▸ **EXERCISE DETAILS**: In the data below, find every line that has the string "materials", and copy it.

┌─ DATASET EXTRACT

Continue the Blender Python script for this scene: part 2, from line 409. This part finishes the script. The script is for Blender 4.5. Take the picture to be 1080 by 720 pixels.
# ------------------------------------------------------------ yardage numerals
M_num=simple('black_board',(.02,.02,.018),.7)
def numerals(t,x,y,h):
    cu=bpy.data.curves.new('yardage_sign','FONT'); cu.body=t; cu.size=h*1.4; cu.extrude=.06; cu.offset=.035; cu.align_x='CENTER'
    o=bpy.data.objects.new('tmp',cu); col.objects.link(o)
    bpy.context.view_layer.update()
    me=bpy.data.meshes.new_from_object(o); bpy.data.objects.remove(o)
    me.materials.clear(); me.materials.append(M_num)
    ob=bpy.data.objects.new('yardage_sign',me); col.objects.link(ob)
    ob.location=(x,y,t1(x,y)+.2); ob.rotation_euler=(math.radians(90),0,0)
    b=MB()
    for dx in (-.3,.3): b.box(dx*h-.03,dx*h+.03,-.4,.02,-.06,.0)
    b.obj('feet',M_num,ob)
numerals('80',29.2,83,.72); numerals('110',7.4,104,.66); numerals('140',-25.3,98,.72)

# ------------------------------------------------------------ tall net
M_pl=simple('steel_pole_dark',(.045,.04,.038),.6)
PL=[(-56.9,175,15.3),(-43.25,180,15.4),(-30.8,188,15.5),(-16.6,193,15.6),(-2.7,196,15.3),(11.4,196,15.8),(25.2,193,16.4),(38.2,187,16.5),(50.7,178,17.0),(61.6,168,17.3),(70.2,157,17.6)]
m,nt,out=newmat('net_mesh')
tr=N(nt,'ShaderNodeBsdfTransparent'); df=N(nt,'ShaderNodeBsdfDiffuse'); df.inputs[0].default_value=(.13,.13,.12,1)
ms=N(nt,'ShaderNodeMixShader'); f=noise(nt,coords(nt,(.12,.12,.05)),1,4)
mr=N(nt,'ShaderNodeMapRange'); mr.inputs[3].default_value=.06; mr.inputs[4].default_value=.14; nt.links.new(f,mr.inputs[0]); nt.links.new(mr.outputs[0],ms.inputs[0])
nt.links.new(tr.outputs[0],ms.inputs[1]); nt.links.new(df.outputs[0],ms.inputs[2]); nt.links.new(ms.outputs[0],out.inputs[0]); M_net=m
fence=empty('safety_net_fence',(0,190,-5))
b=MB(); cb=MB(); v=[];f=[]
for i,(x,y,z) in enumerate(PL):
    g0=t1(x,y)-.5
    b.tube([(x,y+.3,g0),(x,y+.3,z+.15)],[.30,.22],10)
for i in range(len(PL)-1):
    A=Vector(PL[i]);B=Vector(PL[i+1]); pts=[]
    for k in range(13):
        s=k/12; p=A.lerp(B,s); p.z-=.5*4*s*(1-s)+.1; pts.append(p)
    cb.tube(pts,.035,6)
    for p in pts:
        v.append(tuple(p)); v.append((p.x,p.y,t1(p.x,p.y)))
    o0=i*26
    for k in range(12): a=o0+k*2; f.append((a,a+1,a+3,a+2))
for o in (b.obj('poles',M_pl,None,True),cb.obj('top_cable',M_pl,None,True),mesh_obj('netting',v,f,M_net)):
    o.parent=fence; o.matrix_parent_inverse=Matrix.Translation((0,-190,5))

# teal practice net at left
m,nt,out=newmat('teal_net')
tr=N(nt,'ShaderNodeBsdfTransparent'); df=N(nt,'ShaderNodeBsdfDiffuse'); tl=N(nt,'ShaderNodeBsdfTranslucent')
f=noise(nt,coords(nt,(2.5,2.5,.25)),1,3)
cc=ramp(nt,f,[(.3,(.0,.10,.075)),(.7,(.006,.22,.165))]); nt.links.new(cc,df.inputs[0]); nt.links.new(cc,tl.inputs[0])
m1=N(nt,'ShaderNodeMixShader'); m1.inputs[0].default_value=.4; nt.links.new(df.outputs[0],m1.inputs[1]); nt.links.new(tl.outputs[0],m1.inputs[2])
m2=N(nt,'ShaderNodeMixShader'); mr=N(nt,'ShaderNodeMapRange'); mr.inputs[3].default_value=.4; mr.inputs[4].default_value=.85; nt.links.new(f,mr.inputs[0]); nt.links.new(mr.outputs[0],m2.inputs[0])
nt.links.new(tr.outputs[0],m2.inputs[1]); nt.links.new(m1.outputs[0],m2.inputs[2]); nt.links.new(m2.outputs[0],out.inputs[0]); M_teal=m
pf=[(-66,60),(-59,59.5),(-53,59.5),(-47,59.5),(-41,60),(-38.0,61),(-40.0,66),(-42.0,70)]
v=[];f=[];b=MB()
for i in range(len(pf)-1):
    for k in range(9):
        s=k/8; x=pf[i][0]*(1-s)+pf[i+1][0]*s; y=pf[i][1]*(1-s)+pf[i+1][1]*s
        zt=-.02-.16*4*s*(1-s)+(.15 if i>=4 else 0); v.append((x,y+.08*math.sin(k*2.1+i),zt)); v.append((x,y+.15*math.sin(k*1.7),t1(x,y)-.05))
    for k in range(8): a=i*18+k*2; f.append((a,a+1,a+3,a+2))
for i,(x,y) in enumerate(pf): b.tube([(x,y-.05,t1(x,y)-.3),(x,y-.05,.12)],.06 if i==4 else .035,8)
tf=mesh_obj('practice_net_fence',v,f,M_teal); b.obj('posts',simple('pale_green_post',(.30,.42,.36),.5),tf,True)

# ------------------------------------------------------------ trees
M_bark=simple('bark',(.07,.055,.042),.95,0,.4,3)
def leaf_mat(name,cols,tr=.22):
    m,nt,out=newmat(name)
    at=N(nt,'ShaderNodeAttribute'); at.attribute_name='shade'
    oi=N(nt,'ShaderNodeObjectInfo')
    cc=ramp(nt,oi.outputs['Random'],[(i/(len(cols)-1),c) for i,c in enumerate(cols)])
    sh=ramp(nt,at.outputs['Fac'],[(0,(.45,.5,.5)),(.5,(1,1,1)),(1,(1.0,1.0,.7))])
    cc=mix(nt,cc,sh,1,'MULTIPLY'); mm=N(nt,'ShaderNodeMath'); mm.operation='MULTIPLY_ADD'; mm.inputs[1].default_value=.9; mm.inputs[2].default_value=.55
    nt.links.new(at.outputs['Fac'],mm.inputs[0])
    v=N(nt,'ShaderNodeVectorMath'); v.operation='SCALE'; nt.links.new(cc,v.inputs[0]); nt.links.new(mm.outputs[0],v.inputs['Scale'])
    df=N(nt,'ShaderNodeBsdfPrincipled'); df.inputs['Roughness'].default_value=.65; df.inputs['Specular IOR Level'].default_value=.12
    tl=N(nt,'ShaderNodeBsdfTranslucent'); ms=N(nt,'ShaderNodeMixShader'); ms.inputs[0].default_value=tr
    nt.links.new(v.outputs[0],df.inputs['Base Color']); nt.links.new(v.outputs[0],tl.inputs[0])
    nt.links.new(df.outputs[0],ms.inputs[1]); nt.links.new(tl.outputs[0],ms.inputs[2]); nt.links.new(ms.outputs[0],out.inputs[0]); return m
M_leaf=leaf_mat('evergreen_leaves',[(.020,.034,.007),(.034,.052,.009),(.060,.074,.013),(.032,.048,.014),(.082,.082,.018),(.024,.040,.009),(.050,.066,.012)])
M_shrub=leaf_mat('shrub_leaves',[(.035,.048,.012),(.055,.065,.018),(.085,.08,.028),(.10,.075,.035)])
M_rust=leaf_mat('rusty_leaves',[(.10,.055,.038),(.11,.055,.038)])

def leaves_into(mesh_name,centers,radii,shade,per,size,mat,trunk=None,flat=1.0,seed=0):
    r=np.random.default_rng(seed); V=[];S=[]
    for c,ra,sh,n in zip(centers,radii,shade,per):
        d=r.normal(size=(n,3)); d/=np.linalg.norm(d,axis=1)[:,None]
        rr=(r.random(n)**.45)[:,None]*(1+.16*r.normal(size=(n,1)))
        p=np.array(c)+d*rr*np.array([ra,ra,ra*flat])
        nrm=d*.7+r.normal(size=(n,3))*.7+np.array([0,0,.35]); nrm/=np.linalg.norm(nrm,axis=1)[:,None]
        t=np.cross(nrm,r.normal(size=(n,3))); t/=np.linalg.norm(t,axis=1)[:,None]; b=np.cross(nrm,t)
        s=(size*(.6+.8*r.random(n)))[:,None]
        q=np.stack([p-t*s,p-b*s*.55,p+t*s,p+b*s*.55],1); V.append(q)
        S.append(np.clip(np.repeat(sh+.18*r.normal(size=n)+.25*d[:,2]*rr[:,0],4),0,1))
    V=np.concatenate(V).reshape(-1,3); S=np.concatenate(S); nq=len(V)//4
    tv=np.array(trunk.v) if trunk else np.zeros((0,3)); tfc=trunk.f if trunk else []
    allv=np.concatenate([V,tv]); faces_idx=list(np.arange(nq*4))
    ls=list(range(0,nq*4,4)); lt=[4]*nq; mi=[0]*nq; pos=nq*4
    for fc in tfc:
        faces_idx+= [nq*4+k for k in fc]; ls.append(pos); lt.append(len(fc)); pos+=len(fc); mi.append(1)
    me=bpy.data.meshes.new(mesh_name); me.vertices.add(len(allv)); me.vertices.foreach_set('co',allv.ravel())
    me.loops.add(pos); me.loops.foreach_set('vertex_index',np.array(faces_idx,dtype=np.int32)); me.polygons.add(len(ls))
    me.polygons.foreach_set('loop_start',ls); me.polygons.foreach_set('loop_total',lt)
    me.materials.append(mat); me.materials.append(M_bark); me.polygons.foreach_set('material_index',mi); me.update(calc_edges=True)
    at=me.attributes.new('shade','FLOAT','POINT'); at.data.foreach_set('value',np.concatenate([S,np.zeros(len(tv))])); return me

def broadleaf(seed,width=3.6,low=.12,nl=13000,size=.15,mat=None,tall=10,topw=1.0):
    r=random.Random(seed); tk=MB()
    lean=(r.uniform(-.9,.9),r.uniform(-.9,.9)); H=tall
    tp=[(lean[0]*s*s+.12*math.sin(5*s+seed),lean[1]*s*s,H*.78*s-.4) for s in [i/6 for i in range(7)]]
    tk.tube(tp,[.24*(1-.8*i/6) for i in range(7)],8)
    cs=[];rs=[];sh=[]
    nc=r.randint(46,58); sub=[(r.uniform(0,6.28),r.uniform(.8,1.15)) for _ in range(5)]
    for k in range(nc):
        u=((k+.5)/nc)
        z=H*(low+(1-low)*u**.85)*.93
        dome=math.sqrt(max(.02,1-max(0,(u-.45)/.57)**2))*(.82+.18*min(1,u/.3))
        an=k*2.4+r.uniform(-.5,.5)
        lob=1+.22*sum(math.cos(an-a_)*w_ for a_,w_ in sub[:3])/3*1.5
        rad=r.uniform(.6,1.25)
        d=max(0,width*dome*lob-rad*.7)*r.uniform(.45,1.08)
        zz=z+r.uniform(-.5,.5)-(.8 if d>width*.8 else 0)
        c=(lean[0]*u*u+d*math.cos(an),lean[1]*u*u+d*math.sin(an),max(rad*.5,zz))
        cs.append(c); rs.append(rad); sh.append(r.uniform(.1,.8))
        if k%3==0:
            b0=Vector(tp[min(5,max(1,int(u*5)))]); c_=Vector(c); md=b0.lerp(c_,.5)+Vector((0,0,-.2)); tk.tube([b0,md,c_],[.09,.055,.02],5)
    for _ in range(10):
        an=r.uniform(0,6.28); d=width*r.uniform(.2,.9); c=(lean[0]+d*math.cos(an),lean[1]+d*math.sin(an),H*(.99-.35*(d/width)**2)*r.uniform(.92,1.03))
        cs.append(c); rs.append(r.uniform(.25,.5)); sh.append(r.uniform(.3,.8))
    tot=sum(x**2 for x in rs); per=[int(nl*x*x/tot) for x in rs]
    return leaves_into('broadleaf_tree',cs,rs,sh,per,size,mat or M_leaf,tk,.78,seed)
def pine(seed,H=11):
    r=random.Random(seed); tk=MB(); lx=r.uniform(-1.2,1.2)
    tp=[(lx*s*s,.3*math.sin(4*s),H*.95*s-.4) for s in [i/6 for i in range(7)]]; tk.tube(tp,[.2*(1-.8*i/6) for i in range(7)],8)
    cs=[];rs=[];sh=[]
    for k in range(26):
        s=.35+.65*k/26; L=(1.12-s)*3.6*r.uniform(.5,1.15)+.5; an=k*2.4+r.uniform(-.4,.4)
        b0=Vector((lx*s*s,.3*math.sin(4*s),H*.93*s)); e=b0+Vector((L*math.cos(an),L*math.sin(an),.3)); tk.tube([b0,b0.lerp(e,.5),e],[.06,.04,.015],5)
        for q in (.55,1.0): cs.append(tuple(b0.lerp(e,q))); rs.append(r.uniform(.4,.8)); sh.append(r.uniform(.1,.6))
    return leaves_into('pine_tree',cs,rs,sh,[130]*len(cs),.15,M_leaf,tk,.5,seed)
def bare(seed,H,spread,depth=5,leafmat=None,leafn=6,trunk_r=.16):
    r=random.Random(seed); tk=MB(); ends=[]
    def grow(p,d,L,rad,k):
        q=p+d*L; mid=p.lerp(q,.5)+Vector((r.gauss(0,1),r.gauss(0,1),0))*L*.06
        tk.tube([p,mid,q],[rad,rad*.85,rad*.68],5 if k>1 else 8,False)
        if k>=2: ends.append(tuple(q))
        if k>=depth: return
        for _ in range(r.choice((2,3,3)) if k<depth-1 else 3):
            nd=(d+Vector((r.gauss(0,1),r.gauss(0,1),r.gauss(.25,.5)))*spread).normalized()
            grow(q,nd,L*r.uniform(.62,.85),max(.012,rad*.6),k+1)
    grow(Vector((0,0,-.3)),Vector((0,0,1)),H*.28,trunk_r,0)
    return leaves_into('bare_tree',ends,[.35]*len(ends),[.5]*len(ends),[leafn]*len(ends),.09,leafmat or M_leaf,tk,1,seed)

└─

▸ **THE RESULT**:
    me.materials.clear(); me.materials.append(M_num)
    me.materials.append(mat); me.materials.append(M_bark); me.polygons.foreach_set('material_index',mi); me.update(calc_edges=True)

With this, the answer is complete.